The unresolved waste problem

Radioactive waste remains a key barrier. Germany has not selected a final repository for the high-level radioactive waste accumulated over decades. The volume is about 27,000 cubic meters of high-level waste. According to the Gesellschaft für Anlagen- und Reaktorsicherheit (GRS), Germany is searching for a repository for this amount, with material needing safe isolation for up to one million years.

The Federal Company for Radioactive Waste Disposal (BGE) says high-level waste accounts for only around 5% of Germany’s total radioactive waste by volume, but for about 99% of its radioactivity.

Public opinion is contradictory. A Verivox/Innofact survey in spring 2025 found that 55% of respondents would support a return to nuclear energy, 36% were against it and 9% were undecided. But support for nuclear in the abstract does not mean acceptance of a repository near one’s home. Previous site searches failed, and the current process is a long scientific and public effort involving citizens.

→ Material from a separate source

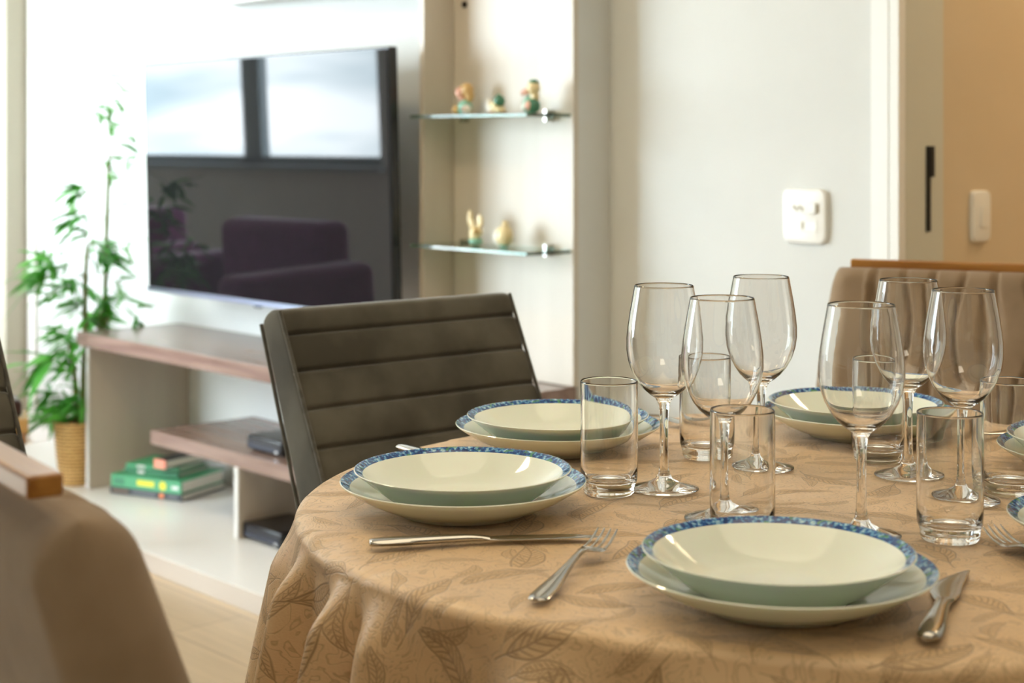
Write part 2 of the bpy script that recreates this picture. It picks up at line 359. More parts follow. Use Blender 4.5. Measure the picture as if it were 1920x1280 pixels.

At the EU level, Germany is less active than before in blocking other countries from treating nuclear as part of a low-carbon future. Inside Germany, however, a return to nuclear generation remains highly unlikely: plants are shut down, dismantling has started, restarts would cost billions, and the waste issue is unresolved.

Nuclear is back, but still disputed

Europe is not returning to nuclear power unanimously. Austria, Luxembourg, some German politicians and environmental organizations still see nuclear as too expensive and too risky, citing high costs, long construction times, waste and safety concerns.

Yet the political climate has changed. Once seen as a technology of the past, nuclear is now increasingly described as an instrument of energy independence, climate policy and industrial competitiveness.

The main question is no longer whether nuclear will return to Europe’s agenda – it already has. The real question is whether Europe can build new reactors quickly enough and at an acceptable cost for nuclear to become a real solution, rather than just a political slogan.